**AIM**
Word for word, restate the lines from the start of the data below through the line containing "scene.camera = cam".

**SUPPLIED DATA**
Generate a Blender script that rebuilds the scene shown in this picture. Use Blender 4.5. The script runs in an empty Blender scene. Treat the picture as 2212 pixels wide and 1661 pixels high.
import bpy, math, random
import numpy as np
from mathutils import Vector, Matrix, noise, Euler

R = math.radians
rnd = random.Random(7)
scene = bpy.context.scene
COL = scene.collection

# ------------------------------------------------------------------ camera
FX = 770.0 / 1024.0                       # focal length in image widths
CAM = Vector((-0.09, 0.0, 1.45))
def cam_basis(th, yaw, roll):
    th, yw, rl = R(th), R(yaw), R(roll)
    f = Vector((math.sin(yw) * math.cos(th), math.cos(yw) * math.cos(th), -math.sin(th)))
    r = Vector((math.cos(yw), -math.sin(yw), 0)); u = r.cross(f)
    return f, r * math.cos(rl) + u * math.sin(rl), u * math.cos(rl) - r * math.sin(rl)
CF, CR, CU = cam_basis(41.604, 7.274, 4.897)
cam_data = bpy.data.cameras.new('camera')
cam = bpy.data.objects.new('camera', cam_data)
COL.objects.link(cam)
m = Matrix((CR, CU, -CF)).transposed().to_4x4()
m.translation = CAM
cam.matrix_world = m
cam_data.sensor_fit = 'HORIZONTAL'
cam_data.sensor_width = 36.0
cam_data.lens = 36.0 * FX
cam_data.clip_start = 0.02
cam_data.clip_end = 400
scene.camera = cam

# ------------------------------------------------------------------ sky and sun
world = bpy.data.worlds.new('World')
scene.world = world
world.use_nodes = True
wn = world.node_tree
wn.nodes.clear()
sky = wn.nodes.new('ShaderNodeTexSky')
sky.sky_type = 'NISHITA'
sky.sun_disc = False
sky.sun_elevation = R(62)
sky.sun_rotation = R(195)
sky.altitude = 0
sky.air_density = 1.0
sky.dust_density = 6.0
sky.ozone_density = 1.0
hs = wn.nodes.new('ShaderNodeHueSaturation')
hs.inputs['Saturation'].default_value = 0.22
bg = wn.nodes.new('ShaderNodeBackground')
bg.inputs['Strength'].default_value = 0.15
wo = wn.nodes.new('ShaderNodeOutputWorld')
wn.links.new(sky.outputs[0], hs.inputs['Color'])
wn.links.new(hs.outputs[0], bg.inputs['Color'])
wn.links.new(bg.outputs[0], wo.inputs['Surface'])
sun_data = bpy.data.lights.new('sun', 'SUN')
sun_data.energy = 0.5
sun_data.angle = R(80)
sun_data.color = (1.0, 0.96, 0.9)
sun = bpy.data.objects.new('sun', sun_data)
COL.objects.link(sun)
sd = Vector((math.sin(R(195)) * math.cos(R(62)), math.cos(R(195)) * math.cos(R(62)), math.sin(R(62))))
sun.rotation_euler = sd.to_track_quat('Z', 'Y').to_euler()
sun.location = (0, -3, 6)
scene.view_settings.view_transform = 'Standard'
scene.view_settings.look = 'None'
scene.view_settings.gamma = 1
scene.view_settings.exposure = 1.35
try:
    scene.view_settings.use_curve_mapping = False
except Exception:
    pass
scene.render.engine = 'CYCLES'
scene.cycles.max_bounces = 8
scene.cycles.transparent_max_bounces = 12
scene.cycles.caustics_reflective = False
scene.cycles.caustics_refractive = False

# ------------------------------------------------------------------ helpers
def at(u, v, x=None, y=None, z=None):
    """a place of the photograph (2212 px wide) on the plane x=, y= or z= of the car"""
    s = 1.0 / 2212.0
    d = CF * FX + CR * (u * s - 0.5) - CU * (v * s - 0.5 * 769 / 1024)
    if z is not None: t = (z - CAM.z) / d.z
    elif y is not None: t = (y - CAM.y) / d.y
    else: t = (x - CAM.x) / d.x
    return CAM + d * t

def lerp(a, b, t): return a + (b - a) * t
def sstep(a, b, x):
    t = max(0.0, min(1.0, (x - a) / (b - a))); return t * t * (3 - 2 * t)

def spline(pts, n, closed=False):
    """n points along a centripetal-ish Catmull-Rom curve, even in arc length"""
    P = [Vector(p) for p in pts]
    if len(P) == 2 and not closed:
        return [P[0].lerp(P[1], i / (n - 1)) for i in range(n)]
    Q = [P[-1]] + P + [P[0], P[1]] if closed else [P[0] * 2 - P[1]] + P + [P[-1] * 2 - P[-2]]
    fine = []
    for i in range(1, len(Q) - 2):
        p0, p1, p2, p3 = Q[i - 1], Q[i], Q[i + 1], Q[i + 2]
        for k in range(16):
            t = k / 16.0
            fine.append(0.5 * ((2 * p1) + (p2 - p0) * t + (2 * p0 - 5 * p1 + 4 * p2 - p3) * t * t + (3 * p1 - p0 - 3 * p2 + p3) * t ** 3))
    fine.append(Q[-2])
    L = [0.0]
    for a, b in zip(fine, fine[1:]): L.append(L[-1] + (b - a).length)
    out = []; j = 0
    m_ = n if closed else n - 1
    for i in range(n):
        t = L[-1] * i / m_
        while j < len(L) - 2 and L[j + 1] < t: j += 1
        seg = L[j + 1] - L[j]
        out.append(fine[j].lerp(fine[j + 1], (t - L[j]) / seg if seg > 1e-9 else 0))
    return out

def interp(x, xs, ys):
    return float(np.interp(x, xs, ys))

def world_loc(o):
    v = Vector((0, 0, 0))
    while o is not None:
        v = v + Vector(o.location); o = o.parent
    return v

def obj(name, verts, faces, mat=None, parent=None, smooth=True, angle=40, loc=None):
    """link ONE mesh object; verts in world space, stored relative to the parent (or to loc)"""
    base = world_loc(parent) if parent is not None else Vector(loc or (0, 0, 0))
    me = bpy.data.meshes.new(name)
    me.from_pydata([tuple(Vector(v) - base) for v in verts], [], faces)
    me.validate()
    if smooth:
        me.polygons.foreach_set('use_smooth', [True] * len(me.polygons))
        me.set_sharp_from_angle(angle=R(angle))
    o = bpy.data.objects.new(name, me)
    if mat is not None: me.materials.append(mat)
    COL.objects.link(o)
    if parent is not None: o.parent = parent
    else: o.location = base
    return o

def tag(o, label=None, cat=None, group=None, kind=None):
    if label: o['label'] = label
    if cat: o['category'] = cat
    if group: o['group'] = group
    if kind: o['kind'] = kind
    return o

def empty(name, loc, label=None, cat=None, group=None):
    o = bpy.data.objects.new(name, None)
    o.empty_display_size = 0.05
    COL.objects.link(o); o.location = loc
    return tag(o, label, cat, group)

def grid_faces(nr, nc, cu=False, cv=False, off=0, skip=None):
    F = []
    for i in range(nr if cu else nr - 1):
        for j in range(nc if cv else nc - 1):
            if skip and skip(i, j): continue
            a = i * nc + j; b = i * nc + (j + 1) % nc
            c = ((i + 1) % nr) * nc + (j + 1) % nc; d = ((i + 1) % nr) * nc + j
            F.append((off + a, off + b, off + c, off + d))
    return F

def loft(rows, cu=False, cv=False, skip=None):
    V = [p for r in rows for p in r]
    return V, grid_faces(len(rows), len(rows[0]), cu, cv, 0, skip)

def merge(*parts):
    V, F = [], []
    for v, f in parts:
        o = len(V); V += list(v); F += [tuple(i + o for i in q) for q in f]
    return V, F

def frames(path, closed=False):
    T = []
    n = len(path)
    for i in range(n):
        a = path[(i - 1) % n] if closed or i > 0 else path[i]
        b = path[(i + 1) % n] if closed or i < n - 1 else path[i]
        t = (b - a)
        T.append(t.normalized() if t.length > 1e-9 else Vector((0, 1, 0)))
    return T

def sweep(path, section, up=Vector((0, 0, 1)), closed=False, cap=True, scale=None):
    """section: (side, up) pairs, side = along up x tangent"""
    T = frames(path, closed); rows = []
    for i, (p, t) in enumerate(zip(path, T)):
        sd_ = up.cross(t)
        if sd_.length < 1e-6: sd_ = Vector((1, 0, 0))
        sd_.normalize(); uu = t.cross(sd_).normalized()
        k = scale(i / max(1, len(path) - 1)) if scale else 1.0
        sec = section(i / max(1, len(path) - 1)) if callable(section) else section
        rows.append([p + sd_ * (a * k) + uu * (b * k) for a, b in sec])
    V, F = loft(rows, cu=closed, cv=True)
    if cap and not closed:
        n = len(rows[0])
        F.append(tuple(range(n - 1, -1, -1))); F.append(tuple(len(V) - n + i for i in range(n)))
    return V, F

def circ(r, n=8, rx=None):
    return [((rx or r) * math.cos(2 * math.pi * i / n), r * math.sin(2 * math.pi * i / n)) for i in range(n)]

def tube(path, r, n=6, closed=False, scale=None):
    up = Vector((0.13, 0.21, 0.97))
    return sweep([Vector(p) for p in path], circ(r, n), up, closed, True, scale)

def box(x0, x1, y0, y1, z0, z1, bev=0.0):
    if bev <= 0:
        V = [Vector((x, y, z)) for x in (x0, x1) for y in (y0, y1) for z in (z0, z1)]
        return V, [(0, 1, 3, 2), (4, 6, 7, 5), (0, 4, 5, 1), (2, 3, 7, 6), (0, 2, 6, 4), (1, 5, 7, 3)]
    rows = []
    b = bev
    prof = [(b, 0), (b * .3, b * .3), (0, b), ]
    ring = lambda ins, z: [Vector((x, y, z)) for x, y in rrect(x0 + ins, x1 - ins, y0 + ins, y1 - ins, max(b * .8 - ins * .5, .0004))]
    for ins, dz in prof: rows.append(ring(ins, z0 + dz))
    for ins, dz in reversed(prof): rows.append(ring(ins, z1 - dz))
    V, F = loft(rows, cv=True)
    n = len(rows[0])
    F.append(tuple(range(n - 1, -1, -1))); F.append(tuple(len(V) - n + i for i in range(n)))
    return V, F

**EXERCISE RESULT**
Generate a Blender script that rebuilds the scene shown in this picture. Use Blender 4.5. The script runs in an empty Blender scene. Treat the picture as 2212 pixels wide and 1661 pixels high.
import bpy, math, random
import numpy as np
from mathutils import Vector, Matrix, noise, Euler

R = math.radians
rnd = random.Random(7)
scene = bpy.context.scene
COL = scene.collection

# ------------------------------------------------------------------ camera
FX = 770.0 / 1024.0                       # focal length in image widths
CAM = Vector((-0.09, 0.0, 1.45))
def cam_basis(th, yaw, roll):
    th, yw, rl = R(th), R(yaw), R(roll)
    f = Vector((math.sin(yw) * math.cos(th), math.cos(yw) * math.cos(th), -math.sin(th)))
    r = Vector((math.cos(yw), -math.sin(yw), 0)); u = r.cross(f)
    return f, r * math.cos(rl) + u * math.sin(rl), u * math.cos(rl) - r * math.sin(rl)
CF, CR, CU = cam_basis(41.604, 7.274, 4.897)
cam_data = bpy.data.cameras.new('camera')
cam = bpy.data.objects.new('camera', cam_data)
COL.objects.link(cam)
m = Matrix((CR, CU, -CF)).transposed().to_4x4()
m.translation = CAM
cam.matrix_world = m
cam_data.sensor_fit = 'HORIZONTAL'
cam_data.sensor_width = 36.0
cam_data.lens = 36.0 * FX
cam_data.clip_start = 0.02
cam_data.clip_end = 400
scene.camera = cam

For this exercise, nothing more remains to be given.